Short problem: Start at the first line of the material below and retype each line through the one containing "COL=S.collection", exactly.

--- Begin ---

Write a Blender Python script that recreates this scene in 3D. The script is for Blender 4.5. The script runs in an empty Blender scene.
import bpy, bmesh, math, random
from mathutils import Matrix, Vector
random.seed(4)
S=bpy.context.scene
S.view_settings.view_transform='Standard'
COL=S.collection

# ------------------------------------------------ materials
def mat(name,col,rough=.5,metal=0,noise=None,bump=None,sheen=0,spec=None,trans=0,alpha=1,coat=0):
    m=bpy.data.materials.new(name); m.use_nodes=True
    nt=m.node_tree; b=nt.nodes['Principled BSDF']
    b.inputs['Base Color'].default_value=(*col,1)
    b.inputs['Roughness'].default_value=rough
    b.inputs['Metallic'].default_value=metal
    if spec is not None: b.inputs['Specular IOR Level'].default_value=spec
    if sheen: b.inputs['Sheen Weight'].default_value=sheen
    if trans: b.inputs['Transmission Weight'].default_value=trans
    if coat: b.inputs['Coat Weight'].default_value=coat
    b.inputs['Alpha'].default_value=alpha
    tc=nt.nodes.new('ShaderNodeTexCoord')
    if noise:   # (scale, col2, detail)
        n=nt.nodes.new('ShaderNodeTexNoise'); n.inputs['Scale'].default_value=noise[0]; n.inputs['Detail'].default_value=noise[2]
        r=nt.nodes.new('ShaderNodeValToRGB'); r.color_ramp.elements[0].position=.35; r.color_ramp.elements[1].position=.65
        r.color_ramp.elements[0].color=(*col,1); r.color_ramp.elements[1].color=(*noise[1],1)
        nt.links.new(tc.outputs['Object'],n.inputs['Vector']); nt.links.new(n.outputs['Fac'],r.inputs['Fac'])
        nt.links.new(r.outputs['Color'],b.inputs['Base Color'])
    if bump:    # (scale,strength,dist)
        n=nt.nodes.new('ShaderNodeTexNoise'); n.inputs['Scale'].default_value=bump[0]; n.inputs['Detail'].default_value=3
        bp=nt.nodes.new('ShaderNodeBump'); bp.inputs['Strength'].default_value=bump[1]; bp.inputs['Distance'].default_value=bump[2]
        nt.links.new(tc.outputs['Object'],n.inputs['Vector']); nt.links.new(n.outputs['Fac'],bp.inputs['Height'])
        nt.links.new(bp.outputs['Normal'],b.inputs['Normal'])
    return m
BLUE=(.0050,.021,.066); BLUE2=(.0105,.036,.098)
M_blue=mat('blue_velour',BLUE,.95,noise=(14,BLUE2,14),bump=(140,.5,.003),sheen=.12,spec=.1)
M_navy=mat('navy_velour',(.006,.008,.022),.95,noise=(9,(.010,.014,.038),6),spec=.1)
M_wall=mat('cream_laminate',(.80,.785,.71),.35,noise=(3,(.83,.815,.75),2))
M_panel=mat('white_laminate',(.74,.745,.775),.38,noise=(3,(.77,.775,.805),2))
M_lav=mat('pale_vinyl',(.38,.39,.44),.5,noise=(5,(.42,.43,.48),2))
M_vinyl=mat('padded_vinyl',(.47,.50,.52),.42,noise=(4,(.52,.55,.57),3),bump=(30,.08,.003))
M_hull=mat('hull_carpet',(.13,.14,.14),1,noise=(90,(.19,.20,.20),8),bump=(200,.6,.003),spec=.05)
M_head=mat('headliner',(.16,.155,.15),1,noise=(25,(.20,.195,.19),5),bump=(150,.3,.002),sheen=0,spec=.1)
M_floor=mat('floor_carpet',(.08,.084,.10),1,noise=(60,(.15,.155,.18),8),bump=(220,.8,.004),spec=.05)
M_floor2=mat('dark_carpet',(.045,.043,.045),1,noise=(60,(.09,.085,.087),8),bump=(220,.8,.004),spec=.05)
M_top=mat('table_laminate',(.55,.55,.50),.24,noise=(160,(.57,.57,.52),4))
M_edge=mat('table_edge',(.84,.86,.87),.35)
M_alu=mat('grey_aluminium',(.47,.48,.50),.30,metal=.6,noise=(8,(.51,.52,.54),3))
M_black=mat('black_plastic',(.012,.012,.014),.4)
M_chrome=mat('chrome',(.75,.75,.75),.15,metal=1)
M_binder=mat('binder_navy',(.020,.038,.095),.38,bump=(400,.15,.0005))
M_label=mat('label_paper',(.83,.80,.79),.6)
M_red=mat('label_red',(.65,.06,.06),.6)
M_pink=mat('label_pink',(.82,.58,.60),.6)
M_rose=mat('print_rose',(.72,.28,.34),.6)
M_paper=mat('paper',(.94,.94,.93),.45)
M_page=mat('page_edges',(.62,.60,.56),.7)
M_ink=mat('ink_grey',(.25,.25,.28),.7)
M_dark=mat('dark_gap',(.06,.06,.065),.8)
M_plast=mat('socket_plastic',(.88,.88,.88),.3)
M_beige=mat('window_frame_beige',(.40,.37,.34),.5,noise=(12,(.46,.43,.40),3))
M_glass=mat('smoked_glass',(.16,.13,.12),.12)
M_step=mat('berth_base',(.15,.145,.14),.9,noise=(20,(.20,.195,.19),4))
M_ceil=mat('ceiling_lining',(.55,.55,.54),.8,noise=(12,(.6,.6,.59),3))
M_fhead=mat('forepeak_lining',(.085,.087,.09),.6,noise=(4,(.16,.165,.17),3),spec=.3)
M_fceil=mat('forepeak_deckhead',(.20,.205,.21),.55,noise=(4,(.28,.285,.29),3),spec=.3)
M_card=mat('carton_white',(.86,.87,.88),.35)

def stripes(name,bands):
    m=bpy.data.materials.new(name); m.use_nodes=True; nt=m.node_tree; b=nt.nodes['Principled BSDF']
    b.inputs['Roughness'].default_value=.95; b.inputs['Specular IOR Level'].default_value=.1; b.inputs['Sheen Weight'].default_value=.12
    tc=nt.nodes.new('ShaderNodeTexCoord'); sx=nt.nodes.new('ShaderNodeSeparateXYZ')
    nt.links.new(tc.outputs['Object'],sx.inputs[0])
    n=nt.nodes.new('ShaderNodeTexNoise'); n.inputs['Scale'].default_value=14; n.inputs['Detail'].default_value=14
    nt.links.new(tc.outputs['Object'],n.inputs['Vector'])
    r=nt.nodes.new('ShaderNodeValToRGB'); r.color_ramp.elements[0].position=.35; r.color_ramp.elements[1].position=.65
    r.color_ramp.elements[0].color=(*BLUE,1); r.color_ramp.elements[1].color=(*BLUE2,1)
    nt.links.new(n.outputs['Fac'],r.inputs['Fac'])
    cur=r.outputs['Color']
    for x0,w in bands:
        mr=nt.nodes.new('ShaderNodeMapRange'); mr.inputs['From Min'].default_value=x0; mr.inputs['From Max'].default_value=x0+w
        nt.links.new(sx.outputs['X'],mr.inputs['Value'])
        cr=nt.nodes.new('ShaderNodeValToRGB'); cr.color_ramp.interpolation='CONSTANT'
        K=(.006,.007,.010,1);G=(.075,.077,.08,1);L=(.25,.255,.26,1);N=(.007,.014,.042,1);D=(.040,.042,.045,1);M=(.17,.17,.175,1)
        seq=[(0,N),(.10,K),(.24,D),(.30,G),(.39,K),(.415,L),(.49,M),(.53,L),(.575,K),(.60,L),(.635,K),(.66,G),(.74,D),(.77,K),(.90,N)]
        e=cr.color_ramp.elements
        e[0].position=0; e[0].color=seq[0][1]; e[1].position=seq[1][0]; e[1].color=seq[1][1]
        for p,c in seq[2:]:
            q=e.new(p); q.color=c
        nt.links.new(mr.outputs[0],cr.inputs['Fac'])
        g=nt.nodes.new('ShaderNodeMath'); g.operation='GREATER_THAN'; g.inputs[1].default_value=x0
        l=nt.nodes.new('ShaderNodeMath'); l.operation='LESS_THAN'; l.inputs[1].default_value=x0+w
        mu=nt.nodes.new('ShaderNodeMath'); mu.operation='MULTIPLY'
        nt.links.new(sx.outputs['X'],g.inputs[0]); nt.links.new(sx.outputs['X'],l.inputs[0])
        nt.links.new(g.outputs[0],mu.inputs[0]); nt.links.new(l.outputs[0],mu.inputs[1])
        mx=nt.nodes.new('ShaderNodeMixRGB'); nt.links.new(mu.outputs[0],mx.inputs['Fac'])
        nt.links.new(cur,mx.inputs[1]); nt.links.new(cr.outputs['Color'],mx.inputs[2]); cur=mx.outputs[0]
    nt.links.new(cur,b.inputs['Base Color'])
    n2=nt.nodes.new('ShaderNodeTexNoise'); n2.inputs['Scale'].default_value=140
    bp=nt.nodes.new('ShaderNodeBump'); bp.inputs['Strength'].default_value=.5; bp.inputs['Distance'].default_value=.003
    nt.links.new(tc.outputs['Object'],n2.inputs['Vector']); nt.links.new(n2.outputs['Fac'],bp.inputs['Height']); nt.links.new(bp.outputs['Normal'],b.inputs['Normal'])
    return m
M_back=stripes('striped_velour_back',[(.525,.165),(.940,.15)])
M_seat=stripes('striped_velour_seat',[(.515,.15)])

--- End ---

The reply:
Write a Blender Python script that recreates this scene in 3D. The script is for Blender 4.5. The script runs in an empty Blender scene.
import bpy, bmesh, math, random
from mathutils import Matrix, Vector
random.seed(4)
S=bpy.context.scene
S.view_settings.view_transform='Standard'
COL=S.collection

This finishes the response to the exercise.